Questa “mercificazione” delle foreste per il loro valore come pozzi di carbonio, spiega il rapporto, è deleteria. “La crescente urgenza della crisi climatica ha influenzato la mercificazione delle foreste per il loro potenziale di sequestro del carbonio. Ciò ha portato alla nascita di nuovi mercati per il carbonio e la biodiversità che spesso si concentrano sui guadagni economici a breve termine piuttosto che sulla sostenibilità e sulla giustizia a lungo termine”, sottolinea Nelson Grima, vice coordinatore del gruppo di lavoro che ha prodotto lo studio.

Il rapporto sottolinea che è necessario valutare lo stato di conservazione delle foreste con un metro di giudizio che non si limiti al tasso di deforestazione. Da questo punto di vista i progressi ci sono: dai 13 mln di ettari l’anno del 2010 si è scesi a livello mondiale ai 10 mln del 2020. Ma il boom di strumenti bilaterali e unilaterali e l’emergere di sistemi (come il REDD+) che usano come bussola le richieste del mercato hanno creato danni su altri fronti. “Né il numero di ettari, né il tasso di deforestazione consentono affermazioni incentrate sugli effetti ecologici, economici o sociali” della governance internazionale delle foreste, sottolinea il rapporto.

Effetti, questi, che è difficile far rientrare nell’equazione se continuerà la tendenza alla finanziarizzazione delle foreste. Le iniziative finanziarie che danno peso alle esigenze delle popolazioni locali – le iniziative filantropiche, o quelle guidate dalle comunità locali – restano quanto mai rare. Altrettanto importante è cambiare il discorso attorno all’importanza delle foreste. Oggi, secondo il rapporto, viviamo una “climatizzazione” delle risorse forestali: vengono cioè valutate per il loro potenziale di mitigazione della crisi climatica. Lasciando ben poco spazio alle altre dimensioni sociali, economiche e di giustizia.

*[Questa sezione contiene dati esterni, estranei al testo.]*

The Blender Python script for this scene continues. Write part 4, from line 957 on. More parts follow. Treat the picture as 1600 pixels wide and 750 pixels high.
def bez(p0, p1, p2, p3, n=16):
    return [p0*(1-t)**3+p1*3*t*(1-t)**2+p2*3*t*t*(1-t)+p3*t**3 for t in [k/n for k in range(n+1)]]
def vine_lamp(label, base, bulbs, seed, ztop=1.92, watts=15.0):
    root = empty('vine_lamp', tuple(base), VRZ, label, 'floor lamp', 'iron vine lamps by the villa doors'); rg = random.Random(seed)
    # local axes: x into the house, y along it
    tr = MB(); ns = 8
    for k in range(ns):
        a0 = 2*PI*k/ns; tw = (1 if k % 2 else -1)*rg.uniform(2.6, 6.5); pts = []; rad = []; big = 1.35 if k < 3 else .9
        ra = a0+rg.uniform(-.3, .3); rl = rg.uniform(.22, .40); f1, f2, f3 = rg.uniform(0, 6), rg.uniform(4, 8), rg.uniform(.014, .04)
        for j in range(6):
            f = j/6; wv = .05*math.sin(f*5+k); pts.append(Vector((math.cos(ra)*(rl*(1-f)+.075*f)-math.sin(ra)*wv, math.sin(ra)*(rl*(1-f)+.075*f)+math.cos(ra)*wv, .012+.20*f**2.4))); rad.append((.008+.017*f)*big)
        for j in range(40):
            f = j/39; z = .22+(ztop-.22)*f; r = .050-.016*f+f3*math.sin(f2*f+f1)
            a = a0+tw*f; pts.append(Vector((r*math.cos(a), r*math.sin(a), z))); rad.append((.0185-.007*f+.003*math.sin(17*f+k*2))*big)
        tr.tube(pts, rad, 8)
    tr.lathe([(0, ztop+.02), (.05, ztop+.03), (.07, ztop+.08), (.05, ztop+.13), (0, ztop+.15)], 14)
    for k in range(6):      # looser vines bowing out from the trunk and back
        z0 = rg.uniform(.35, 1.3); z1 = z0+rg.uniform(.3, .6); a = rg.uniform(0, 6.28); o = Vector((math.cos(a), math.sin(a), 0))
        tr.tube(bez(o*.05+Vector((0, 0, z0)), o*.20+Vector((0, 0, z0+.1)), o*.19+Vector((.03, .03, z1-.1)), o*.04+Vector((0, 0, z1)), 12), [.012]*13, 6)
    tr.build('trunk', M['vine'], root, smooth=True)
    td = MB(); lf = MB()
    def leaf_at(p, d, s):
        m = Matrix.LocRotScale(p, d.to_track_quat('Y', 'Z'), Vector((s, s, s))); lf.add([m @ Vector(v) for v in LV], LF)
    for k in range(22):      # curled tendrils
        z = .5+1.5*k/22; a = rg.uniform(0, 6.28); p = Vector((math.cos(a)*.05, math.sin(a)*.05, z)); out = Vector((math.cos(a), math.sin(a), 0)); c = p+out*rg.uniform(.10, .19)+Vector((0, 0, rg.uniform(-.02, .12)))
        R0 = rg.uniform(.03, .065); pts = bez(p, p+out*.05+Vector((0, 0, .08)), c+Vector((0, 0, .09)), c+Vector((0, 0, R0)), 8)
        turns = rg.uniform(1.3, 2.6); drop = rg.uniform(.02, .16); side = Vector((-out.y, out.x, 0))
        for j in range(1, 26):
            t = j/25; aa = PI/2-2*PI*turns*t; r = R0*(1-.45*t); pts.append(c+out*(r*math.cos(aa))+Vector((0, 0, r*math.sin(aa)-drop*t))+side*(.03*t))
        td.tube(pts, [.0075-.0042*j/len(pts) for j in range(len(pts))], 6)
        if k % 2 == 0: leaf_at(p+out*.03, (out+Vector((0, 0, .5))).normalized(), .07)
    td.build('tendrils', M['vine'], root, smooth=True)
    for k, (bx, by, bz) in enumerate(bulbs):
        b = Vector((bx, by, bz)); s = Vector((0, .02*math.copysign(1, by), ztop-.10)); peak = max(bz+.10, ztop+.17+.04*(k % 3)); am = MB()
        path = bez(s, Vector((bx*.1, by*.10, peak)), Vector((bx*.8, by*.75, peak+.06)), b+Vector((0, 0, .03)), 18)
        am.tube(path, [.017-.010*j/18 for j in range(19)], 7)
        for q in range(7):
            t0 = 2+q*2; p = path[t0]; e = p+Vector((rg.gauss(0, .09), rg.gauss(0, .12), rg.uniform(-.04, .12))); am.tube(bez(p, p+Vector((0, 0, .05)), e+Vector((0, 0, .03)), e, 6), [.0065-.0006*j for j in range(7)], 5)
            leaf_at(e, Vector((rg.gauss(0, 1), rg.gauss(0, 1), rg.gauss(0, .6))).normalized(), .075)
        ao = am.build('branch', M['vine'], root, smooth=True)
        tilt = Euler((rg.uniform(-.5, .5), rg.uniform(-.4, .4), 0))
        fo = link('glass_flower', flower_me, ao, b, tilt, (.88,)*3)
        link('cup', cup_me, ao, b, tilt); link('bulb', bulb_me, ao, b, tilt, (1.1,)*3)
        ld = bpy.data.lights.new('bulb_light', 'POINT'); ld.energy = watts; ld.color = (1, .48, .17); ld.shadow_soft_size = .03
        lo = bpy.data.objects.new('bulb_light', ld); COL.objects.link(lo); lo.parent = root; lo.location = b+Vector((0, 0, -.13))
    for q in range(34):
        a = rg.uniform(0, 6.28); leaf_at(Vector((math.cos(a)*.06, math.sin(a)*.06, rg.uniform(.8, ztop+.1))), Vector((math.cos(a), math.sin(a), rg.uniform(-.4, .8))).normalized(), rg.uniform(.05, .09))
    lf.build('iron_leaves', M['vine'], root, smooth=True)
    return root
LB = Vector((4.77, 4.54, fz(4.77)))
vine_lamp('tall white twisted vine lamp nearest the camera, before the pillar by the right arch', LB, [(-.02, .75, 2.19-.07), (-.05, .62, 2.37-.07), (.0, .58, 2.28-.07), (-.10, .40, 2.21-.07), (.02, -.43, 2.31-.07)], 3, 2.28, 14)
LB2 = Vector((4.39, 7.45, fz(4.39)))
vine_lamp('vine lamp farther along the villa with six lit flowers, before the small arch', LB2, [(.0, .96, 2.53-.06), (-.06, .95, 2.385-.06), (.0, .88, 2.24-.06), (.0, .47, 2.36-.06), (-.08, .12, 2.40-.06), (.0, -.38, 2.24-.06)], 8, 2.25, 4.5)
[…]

Questa forma di mercificazione, conclude il rapporto, “depoliticizza le questioni e sposta i discorsi politici in un’arena economica dove benefici e guadagni governano” la gestione internazionale delle foreste, seguendo una “logica win-win che spesso promette efficacia in termini ecologici, economici e sociali”. Ma questi benefici multipli, rimarcano gli autori, sono “messi in discussione da una moltitudine di studi e dalle parti interessate”.